--- Recorded data ---
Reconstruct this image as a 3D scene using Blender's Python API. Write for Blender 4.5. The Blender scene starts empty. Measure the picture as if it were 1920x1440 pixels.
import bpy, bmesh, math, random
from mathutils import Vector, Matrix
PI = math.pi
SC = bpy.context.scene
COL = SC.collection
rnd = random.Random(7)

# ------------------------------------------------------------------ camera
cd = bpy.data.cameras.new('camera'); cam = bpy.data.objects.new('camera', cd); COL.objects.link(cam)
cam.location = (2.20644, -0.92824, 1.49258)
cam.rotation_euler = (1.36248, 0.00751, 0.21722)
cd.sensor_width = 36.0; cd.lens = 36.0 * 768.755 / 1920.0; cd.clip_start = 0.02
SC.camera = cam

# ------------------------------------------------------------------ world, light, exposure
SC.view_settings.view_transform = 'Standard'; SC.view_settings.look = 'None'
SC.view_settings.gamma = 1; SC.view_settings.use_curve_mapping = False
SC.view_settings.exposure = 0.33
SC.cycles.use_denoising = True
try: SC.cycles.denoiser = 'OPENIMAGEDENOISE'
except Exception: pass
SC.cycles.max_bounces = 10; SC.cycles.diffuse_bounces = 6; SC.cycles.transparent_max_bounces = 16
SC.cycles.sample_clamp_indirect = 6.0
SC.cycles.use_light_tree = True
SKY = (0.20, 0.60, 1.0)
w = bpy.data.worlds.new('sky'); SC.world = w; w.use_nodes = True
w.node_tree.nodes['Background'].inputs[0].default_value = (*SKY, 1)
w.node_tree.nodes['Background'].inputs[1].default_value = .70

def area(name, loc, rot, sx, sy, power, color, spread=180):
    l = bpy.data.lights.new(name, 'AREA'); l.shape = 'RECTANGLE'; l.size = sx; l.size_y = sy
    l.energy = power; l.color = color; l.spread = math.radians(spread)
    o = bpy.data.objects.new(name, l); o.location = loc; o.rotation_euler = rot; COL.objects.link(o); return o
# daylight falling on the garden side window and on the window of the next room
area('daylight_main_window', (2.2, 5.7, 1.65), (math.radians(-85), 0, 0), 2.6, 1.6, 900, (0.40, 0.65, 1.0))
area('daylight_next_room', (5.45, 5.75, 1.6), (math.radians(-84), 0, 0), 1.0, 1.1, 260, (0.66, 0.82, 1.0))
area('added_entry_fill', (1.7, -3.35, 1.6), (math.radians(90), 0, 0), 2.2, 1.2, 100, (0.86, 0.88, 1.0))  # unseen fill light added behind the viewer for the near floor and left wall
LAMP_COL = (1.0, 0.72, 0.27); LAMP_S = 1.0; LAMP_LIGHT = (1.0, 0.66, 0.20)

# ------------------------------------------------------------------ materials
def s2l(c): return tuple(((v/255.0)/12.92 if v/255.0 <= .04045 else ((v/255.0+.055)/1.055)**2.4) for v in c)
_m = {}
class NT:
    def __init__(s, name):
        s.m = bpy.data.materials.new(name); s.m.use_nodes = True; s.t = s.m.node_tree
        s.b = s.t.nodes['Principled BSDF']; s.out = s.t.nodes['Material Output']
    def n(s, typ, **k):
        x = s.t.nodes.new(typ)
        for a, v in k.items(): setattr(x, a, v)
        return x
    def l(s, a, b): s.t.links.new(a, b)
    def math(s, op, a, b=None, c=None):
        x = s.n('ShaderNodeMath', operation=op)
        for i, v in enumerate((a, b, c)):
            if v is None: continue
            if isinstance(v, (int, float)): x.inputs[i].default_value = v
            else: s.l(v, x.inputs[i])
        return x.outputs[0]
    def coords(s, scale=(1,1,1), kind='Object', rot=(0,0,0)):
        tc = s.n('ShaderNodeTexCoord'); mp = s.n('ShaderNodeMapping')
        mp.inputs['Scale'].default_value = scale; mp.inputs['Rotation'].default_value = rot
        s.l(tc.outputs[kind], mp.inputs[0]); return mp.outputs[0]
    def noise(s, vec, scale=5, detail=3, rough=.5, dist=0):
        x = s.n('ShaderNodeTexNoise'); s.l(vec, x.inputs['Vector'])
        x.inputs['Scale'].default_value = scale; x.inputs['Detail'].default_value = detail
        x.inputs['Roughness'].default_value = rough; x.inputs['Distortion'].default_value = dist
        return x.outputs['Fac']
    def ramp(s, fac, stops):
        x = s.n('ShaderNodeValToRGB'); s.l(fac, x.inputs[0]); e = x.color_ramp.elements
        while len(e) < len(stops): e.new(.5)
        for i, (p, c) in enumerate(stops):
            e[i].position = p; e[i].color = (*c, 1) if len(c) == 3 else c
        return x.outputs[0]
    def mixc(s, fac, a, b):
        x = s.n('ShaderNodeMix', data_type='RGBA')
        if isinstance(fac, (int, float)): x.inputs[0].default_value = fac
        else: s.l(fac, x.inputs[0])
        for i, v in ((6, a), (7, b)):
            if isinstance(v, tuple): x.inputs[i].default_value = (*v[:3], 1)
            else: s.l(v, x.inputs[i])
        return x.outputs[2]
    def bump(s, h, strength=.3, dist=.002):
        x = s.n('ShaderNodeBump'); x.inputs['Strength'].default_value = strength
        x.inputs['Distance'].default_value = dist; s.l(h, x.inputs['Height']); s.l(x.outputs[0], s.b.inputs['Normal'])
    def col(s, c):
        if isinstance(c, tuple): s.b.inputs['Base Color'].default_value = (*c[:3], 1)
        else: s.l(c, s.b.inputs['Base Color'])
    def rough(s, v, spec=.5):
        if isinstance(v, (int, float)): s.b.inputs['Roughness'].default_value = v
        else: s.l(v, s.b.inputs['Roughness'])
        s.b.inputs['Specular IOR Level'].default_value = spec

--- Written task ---
Copy all data exactly, start to finish.

--- Correct response ---
Reconstruct this image as a 3D scene using Blender's Python API. Write for Blender 4.5. The Blender scene starts empty. Measure the picture as if it were 1920x1440 pixels.
import bpy, bmesh, math, random
from mathutils import Vector, Matrix
PI = math.pi
SC = bpy.context.scene
COL = SC.collection
rnd = random.Random(7)

# ------------------------------------------------------------------ camera
cd = bpy.data.cameras.new('camera'); cam = bpy.data.objects.new('camera', cd); COL.objects.link(cam)
cam.location = (2.20644, -0.92824, 1.49258)
cam.rotation_euler = (1.36248, 0.00751, 0.21722)
cd.sensor_width = 36.0; cd.lens = 36.0 * 768.755 / 1920.0; cd.clip_start = 0.02
SC.camera = cam

# ------------------------------------------------------------------ world, light, exposure
SC.view_settings.view_transform = 'Standard'; SC.view_settings.look = 'None'
SC.view_settings.gamma = 1; SC.view_settings.use_curve_mapping = False
SC.view_settings.exposure = 0.33
SC.cycles.use_denoising = True
try: SC.cycles.denoiser = 'OPENIMAGEDENOISE'
except Exception: pass
SC.cycles.max_bounces = 10; SC.cycles.diffuse_bounces = 6; SC.cycles.transparent_max_bounces = 16
SC.cycles.sample_clamp_indirect = 6.0
SC.cycles.use_light_tree = True
SKY = (0.20, 0.60, 1.0)
w = bpy.data.worlds.new('sky'); SC.world = w; w.use_nodes = True
w.node_tree.nodes['Background'].inputs[0].default_value = (*SKY, 1)
w.node_tree.nodes['Background'].inputs[1].default_value = .70

def area(name, loc, rot, sx, sy, power, color, spread=180):
    l = bpy.data.lights.new(name, 'AREA'); l.shape = 'RECTANGLE'; l.size = sx; l.size_y = sy
    l.energy = power; l.color = color; l.spread = math.radians(spread)
    o = bpy.data.objects.new(name, l); o.location = loc; o.rotation_euler = rot; COL.objects.link(o); return o
# daylight falling on the garden side window and on the window of the next room
area('daylight_main_window', (2.2, 5.7, 1.65), (math.radians(-85), 0, 0), 2.6, 1.6, 900, (0.40, 0.65, 1.0))
area('daylight_next_room', (5.45, 5.75, 1.6), (math.radians(-84), 0, 0), 1.0, 1.1, 260, (0.66, 0.82, 1.0))
area('added_entry_fill', (1.7, -3.35, 1.6), (math.radians(90), 0, 0), 2.2, 1.2, 100, (0.86, 0.88, 1.0))  # unseen fill light added behind the viewer for the near floor and left wall
LAMP_COL = (1.0, 0.72, 0.27); LAMP_S = 1.0; LAMP_LIGHT = (1.0, 0.66, 0.20)

# ------------------------------------------------------------------ materials
def s2l(c): return tuple(((v/255.0)/12.92 if v/255.0 <= .04045 else ((v/255.0+.055)/1.055)**2.4) for v in c)
_m = {}
class NT:
    def __init__(s, name):
        s.m = bpy.data.materials.new(name); s.m.use_nodes = True; s.t = s.m.node_tree
        s.b = s.t.nodes['Principled BSDF']; s.out = s.t.nodes['Material Output']
    def n(s, typ, **k):
        x = s.t.nodes.new(typ)
        for a, v in k.items(): setattr(x, a, v)
        return x
    def l(s, a, b): s.t.links.new(a, b)
    def math(s, op, a, b=None, c=None):
        x = s.n('ShaderNodeMath', operation=op)
        for i, v in enumerate((a, b, c)):
            if v is None: continue
            if isinstance(v, (int, float)): x.inputs[i].default_value = v
            else: s.l(v, x.inputs[i])
        return x.outputs[0]
    def coords(s, scale=(1,1,1), kind='Object', rot=(0,0,0)):
        tc = s.n('ShaderNodeTexCoord'); mp = s.n('ShaderNodeMapping')
        mp.inputs['Scale'].default_value = scale; mp.inputs['Rotation'].default_value = rot
        s.l(tc.outputs[kind], mp.inputs[0]); return mp.outputs[0]
    def noise(s, vec, scale=5, detail=3, rough=.5, dist=0):
        x = s.n('ShaderNodeTexNoise'); s.l(vec, x.inputs['Vector'])
        x.inputs['Scale'].default_value = scale; x.inputs['Detail'].default_value = detail
        x.inputs['Roughness'].default_value = rough; x.inputs['Distortion'].default_value = dist
        return x.outputs['Fac']
    def ramp(s, fac, stops):
        x = s.n('ShaderNodeValToRGB'); s.l(fac, x.inputs[0]); e = x.color_ramp.elements
        while len(e) < len(stops): e.new(.5)
        for i, (p, c) in enumerate(stops):
            e[i].position = p; e[i].color = (*c, 1) if len(c) == 3 else c
        return x.outputs[0]
    def mixc(s, fac, a, b):
        x = s.n('ShaderNodeMix', data_type='RGBA')
        if isinstance(fac, (int, float)): x.inputs[0].default_value = fac
        else: s.l(fac, x.inputs[0])
        for i, v in ((6, a), (7, b)):
            if isinstance(v, tuple): x.inputs[i].default_value = (*v[:3], 1)
            else: s.l(v, x.inputs[i])
        return x.outputs[2]
    def bump(s, h, strength=.3, dist=.002):
        x = s.n('ShaderNodeBump'); x.inputs['Strength'].default_value = strength
        x.inputs['Distance'].default_value = dist; s.l(h, x.inputs['Height']); s.l(x.outputs[0], s.b.inputs['Normal'])
    def col(s, c):
        if isinstance(c, tuple): s.b.inputs['Base Color'].default_value = (*c[:3], 1)
        else: s.l(c, s.b.inputs['Base Color'])
    def rough(s, v, spec=.5):
        if isinstance(v, (int, float)): s.b.inputs['Roughness'].default_value = v
        else: s.l(v, s.b.inputs['Roughness'])
        s.b.inputs['Specular IOR Level'].default_value = spec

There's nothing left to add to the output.